Friday, December 12, 2008

just don't bring it in...

I have a fourteen month old todler. He is the most active, curious little boy I have ever met. My house is not spotless. In fact, my house is so far from spotless I am slightly embarassed. My biggest challenge is the floor. Joseph manages to get things on there that do not wipe off easily if they are not removed immediatly. And of course there are toys scattered here and there, and my desk, despite me tidying it once a week dares to collect papers and crackers and even a bottle of apple cider that belongs in the kitchen cabinet.
There. That is a disclaimer out of the way.

My house may be untidy it is, however, not cluttered. Maybe it is because I grew up in Europe where there simply IS less house to clutter. Maybe it is because I lived in a one room efficiency for two and a half year, where I only had a few kitchencupboards, two under the bed boxes and an armoir. But I do not have a cluttered house.

Just like there are only two secrets to losing weight (diet and exercise) there are only two secrets to having an uncluttered house: not bringing it in, and getting it out. The famous flylady program is right about that. You can not organise clutter. You can only eliminate it. The way to do that is simple. If you do not absolutely love it AND need it, do not buy it. Do not accept it if it is given. Do not let it cross the treshhold of your house. If it is already IN your house, and you do not love it and need it, get it out.
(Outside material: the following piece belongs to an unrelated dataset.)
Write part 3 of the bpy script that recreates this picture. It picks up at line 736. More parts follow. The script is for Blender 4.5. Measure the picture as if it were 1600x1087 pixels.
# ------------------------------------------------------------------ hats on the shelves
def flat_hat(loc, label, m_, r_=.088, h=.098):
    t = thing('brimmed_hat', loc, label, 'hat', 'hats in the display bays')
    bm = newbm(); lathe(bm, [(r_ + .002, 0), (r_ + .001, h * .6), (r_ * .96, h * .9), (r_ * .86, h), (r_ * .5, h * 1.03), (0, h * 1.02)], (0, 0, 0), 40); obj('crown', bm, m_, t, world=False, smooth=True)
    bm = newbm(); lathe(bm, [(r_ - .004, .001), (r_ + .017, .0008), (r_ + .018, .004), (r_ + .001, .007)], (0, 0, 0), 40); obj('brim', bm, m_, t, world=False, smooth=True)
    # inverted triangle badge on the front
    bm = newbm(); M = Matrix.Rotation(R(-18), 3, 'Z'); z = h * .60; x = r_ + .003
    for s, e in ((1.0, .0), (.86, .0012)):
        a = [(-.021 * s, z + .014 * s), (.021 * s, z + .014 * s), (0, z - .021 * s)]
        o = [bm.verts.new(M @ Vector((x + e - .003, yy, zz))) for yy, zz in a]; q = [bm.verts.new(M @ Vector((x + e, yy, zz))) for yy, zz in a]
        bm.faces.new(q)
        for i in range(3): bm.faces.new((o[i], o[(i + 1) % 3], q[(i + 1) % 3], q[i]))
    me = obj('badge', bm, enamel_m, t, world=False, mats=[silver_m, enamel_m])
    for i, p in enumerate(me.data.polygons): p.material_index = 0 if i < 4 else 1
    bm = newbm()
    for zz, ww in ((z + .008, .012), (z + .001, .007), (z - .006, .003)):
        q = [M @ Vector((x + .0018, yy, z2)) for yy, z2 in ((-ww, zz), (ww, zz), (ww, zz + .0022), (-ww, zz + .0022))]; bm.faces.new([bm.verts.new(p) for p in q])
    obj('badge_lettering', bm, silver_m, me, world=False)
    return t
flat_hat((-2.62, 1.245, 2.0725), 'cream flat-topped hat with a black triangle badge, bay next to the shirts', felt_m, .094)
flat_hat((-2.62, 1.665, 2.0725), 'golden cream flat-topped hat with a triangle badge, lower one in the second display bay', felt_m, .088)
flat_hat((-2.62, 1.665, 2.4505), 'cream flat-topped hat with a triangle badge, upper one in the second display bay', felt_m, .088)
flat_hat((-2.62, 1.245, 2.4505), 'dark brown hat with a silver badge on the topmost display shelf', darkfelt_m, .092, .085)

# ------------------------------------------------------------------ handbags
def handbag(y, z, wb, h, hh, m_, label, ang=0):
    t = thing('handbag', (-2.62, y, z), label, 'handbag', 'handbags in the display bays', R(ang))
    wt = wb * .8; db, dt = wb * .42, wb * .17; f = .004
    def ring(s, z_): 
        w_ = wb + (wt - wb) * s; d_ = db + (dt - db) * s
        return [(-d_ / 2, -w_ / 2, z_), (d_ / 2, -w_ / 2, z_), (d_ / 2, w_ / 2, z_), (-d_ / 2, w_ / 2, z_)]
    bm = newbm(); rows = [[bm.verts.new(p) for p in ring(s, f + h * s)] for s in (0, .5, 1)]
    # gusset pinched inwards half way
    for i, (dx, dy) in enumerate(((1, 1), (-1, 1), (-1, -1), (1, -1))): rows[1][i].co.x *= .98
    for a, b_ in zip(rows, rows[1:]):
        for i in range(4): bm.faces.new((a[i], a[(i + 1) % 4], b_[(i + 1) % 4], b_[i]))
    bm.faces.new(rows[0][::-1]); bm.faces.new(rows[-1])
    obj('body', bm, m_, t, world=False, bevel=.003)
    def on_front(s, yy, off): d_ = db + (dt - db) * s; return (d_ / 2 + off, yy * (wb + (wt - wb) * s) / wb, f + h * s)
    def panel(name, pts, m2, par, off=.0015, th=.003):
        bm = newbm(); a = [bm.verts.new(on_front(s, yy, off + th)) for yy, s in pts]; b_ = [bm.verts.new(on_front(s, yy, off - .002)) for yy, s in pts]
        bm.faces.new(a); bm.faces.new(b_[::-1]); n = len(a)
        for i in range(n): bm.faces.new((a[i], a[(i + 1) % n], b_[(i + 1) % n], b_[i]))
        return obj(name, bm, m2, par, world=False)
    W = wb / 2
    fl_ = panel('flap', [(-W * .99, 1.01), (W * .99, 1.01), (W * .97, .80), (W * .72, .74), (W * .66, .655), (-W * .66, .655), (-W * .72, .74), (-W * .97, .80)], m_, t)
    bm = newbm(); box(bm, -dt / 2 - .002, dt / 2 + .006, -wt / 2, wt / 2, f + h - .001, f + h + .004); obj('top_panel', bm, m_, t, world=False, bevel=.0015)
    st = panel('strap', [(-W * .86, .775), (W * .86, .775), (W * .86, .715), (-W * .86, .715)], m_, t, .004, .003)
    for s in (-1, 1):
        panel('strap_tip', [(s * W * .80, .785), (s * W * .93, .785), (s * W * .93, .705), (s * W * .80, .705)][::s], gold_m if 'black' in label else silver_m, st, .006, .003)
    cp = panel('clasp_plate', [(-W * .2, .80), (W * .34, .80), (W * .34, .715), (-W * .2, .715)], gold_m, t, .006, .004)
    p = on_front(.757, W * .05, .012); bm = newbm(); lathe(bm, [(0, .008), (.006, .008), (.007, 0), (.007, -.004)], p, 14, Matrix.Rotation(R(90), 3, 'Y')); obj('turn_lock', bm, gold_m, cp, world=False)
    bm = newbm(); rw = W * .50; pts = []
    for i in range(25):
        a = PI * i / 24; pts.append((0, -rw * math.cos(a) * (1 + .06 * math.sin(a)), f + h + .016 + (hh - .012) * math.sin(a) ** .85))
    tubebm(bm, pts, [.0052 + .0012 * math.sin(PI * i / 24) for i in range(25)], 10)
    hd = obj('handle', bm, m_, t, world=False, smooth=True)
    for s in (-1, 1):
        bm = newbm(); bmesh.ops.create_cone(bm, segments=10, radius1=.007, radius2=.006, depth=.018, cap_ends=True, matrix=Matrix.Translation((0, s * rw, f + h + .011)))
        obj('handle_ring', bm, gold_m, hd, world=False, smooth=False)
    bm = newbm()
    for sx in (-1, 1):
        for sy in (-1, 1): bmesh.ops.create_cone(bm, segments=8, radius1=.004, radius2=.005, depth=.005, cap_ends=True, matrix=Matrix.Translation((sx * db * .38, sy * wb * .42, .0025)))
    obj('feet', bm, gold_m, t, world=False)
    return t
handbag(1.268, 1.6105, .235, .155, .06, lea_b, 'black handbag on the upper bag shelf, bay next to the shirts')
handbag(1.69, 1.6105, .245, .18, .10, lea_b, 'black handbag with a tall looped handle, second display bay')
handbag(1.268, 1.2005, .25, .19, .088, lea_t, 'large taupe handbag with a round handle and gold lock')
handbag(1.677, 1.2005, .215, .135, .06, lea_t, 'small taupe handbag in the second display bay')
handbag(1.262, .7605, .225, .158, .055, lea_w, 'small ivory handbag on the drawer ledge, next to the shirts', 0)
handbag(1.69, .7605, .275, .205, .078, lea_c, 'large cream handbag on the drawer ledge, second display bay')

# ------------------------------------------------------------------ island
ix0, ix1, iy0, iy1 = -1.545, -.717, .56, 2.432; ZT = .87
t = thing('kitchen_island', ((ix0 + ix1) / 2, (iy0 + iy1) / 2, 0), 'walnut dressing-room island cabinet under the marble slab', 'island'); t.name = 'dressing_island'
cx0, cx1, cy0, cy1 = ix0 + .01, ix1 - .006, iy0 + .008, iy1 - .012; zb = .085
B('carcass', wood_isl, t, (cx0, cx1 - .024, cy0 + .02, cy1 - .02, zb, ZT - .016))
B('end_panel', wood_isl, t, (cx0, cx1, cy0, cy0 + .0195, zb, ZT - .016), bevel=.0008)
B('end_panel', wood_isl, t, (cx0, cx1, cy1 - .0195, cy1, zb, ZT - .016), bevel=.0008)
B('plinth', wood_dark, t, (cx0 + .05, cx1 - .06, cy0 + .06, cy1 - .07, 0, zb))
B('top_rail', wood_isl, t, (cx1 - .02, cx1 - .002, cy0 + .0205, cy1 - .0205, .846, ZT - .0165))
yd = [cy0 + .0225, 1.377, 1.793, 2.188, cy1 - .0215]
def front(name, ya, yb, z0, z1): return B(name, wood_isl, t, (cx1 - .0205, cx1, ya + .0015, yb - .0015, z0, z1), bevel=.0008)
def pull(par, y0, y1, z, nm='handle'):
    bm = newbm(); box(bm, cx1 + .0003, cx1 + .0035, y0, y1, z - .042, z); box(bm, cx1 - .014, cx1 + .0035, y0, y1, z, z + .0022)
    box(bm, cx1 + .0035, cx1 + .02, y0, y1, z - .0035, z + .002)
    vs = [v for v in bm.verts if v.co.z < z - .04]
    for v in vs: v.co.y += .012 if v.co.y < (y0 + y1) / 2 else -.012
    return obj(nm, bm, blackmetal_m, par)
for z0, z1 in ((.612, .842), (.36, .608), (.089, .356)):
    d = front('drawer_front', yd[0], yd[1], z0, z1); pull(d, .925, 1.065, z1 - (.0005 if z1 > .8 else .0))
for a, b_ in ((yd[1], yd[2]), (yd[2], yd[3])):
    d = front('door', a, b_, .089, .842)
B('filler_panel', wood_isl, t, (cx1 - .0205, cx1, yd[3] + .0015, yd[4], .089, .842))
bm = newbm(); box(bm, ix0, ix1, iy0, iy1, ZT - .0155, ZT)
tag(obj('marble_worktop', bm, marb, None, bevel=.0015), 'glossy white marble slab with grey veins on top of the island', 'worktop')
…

Old papers need to be tossed. Old clothes need to be tossed or given away. My husband and I share one (admittedly big) closet, and even with both of our clothes in it, it is not full. I own about six pairs of shoes in total. One pair of boots, one pair of black work out shoes. Two pairs of heeled shoes, and one pair of heeled sandals, and one pair of flats. I do not need any more, so I do not store anymore.
We were blessed with a lot of clothes after my son was born. At 14 months, of course he has outgrown many of them. I tossed a very limited amount of clothing that was just not usable anymore, selected some outfits that I had really, really loved, and donated the rest. Yes, we do plan more children but we trust that we will be able to provide new (or second hand) clothes for our new baby then. And in the mean time an other mom will be blessed with these.

My biggest problem in tossing is keeping things out of a guilty conscience. Remember that lipstick that you bought, that you have worn two times and simply do not like? You can not throw away a brand new lipstick can you? You spend money on it! Maybe you will change your mind? Maybe you will grow to like it. Maybe you will grow a tail? Keeping this lipstick will not make you like it more. So the only consequence of keeping it, will be that it takes up room in your house while it still will not be used and you will still not get your money's worth out of it. If you are not using it, and you can not see something changing that will make you use it, toss it NOW.

Living in an uncluttered house makes it easier to clean when you DO have the time. If I manage to spend three hours cleaning, I can have my entire house done, plus toss in a few loads of laundry at the same time. While I rarely have this time, it IS wonderful to know that while my house isn't tidy, it never is more than three hours away from tidy.

1 comment:

Elizabeth said...

Great post.

I am a keeper of things out of sentiment and guilt, as well. I've found that if I toss it early on, less emotional stuff collects around it and I forget about it. But, if I keep it long enough, then I do have to work through the emotional stuff surrounding it. Like keeping things just because someone gave them to me.

It always amazed me when my kids were in the crawling stage how I could mop my floors, and as soon as they were dry, the babies would crawl across them and still get dirty knees!